[What needs to be done]
Every line below is to be copied exactly, with the pictures left out.

[Dataset entries]
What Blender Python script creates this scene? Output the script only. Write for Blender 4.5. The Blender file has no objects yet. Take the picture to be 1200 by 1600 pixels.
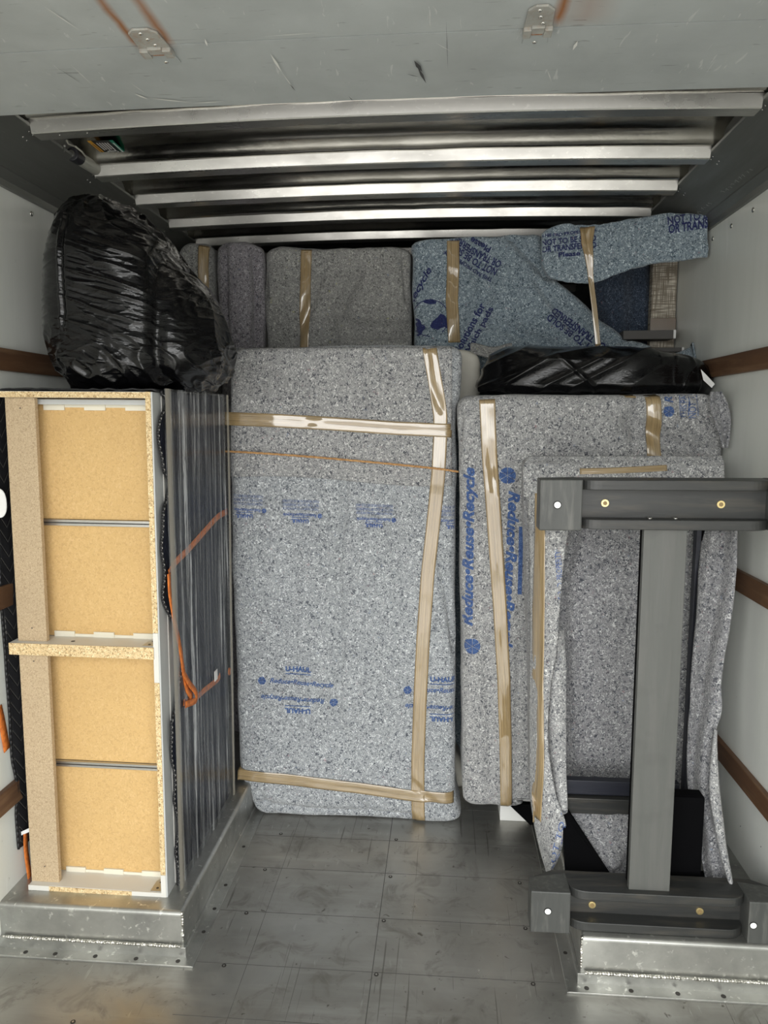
import bpy, bmesh, math, random
from mathutils import Vector, Matrix, noise
from mathutils.bvhtree import BVHTree
random.seed(7)
S = bpy.context.scene
COL = S.collection
# ------------------------------------------------------------------ camera
F = 1155.0; PITCH, YAW, ROLL = -0.126408, 0.0824848, -0.0021928; CAM = Vector((0, 0, 1.55))
BASE = Matrix(((1, 0, 0), (0, 0, -1), (0, 1, 0)))
RM = Matrix.Rotation(YAW, 3, 'Z') @ Matrix.Rotation(PITCH, 3, 'X') @ BASE @ Matrix.Rotation(ROLL, 3, 'Z')
cd = bpy.data.cameras.new('camera'); cam = bpy.data.objects.new('camera', cd); COL.objects.link(cam)
cd.sensor_fit = 'VERTICAL'; cd.sensor_height = 24.0; cd.lens = F / 1600 * 24.0; cd.clip_start = .02
cam.matrix_world = Matrix.Translation(CAM) @ RM.to_4x4()
S.camera = cam
# ------------------------------------------------------------------ daylight through the open rear
w = bpy.data.worlds.new('overcast'); S.world = w; w.use_nodes = True
wn = w.node_tree; bg = wn.nodes['Background']
tc = wn.nodes.new('ShaderNodeTexCoord'); sx = wn.nodes.new('ShaderNodeSeparateXYZ'); cr = wn.nodes.new('ShaderNodeValToRGB'); mr = wn.nodes.new('ShaderNodeMapRange')
mr.inputs['From Min'].default_value = -1; mr.inputs['From Max'].default_value = 1
wn.links.new(tc.outputs['Generated'], sx.inputs[0]); wn.links.new(sx.outputs['Z'], mr.inputs['Value']); wn.links.new(mr.outputs[0], cr.inputs[0]); wn.links.new(cr.outputs[0], bg.inputs['Color'])
e = cr.color_ramp.elements
e[0].position = 0.0; e[0].color = (.34, .33, .31, 1)
e[1].position = 1.0; e[1].color = (.95, .98, 1, 1)
for p, c in ((.47, (.45, .44, .42, 1)), (.5, (.9, .92, .92, 1)), (.56, (1.0, 1.0, .98, 1))):
    n = e.new(p); n.color = c
bg.inputs['Strength'].default_value = 5.2
pl = bpy.data.lights.new('rear_opening_portal', 'AREA'); po = bpy.data.objects.new('rear_opening_portal', pl); COL.objects.link(po)
pl.shape = 'RECTANGLE'; pl.size = 2.22; pl.size_y = 2.28; pl.cycles.is_portal = True
po.location = (-.175, -.45, 1.16); po.rotation_euler = (math.radians(90), 0, 0)
S.view_settings.view_transform = 'Standard'; S.view_settings.look = 'None'; S.view_settings.gamma = 1; S.view_settings.use_curve_mapping = False
S.view_settings.exposure = 0.25

# ------------------------------------------------------------------ helpers
def ray(u, v): return RM @ Vector(((u - 600) / F, (800 - v) / F, -1))
def P(u, v, y=None, z=None, x=None):
    d = ray(u, v)
    t = (y - CAM.y) / d.y if y is not None else ((z - CAM.z) / d.z if z is not None else (x - CAM.x) / d.x)
    return CAM + d * t
ORG = {}
def thing(name, label, cat, loc, group=None):
    o = bpy.data.objects.new(name, None); COL.objects.link(o); o.location = loc; o.empty_display_size = .05
    o['label'] = label; o['category'] = cat
    if group: o['group'] = group
    ORG[o] = Vector(loc); return o
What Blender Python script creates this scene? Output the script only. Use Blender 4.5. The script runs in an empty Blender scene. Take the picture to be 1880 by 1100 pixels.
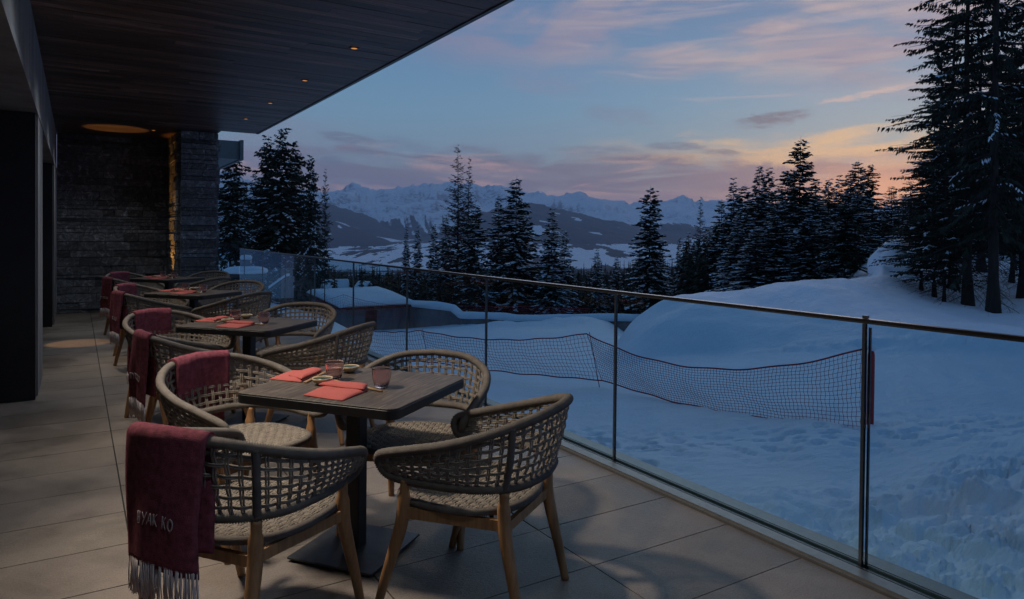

[Task output]
What Blender Python script creates this scene? Output the script only. Write for Blender 4.5. The Blender file has no objects yet. Take the picture to be 1200 by 1600 pixels.
import bpy, bmesh, math, random
from mathutils import Vector, Matrix, noise
from mathutils.bvhtree import BVHTree
random.seed(7)
S = bpy.context.scene
COL = S.collection
# ------------------------------------------------------------------ camera
F = 1155.0; PITCH, YAW, ROLL = -0.126408, 0.0824848, -0.0021928; CAM = Vector((0, 0, 1.55))
BASE = Matrix(((1, 0, 0), (0, 0, -1), (0, 1, 0)))
RM = Matrix.Rotation(YAW, 3, 'Z') @ Matrix.Rotation(PITCH, 3, 'X') @ BASE @ Matrix.Rotation(ROLL, 3, 'Z')
cd = bpy.data.cameras.new('camera'); cam = bpy.data.objects.new('camera', cd); COL.objects.link(cam)
cd.sensor_fit = 'VERTICAL'; cd.sensor_height = 24.0; cd.lens = F / 1600 * 24.0; cd.clip_start = .02
cam.matrix_world = Matrix.Translation(CAM) @ RM.to_4x4()
S.camera = cam
# ------------------------------------------------------------------ daylight through the open rear
w = bpy.data.worlds.new('overcast'); S.world = w; w.use_nodes = True
wn = w.node_tree; bg = wn.nodes['Background']
tc = wn.nodes.new('ShaderNodeTexCoord'); sx = wn.nodes.new('ShaderNodeSeparateXYZ'); cr = wn.nodes.new('ShaderNodeValToRGB'); mr = wn.nodes.new('ShaderNodeMapRange')
mr.inputs['From Min'].default_value = -1; mr.inputs['From Max'].default_value = 1
wn.links.new(tc.outputs['Generated'], sx.inputs[0]); wn.links.new(sx.outputs['Z'], mr.inputs['Value']); wn.links.new(mr.outputs[0], cr.inputs[0]); wn.links.new(cr.outputs[0], bg.inputs['Color'])
e = cr.color_ramp.elements
e[0].position = 0.0; e[0].color = (.34, .33, .31, 1)
e[1].position = 1.0; e[1].color = (.95, .98, 1, 1)
for p, c in ((.47, (.45, .44, .42, 1)), (.5, (.9, .92, .92, 1)), (.56, (1.0, 1.0, .98, 1))):
    n = e.new(p); n.color = c
bg.inputs['Strength'].default_value = 5.2
pl = bpy.data.lights.new('rear_opening_portal', 'AREA'); po = bpy.data.objects.new('rear_opening_portal', pl); COL.objects.link(po)
pl.shape = 'RECTANGLE'; pl.size = 2.22; pl.size_y = 2.28; pl.cycles.is_portal = True
po.location = (-.175, -.45, 1.16); po.rotation_euler = (math.radians(90), 0, 0)
S.view_settings.view_transform = 'Standard'; S.view_settings.look = 'None'; S.view_settings.gamma = 1; S.view_settings.use_curve_mapping = False
S.view_settings.exposure = 0.25

# ------------------------------------------------------------------ helpers
def ray(u, v): return RM @ Vector(((u - 600) / F, (800 - v) / F, -1))
def P(u, v, y=None, z=None, x=None):
    d = ray(u, v)
    t = (y - CAM.y) / d.y if y is not None else ((z - CAM.z) / d.z if z is not None else (x - CAM.x) / d.x)
    return CAM + d * t
ORG = {}
def thing(name, label, cat, loc, group=None):
    o = bpy.data.objects.new(name, None); COL.objects.link(o); o.location = loc; o.empty_display_size = .05
    o['label'] = label; o['category'] = cat
    if group: o['group'] = group
    ORG[o] = Vector(loc); return o
What Blender Python script creates this scene? Output the script only. Use Blender 4.5. The script runs in an empty Blender scene. Take the picture to be 1880 by 1100 pixels.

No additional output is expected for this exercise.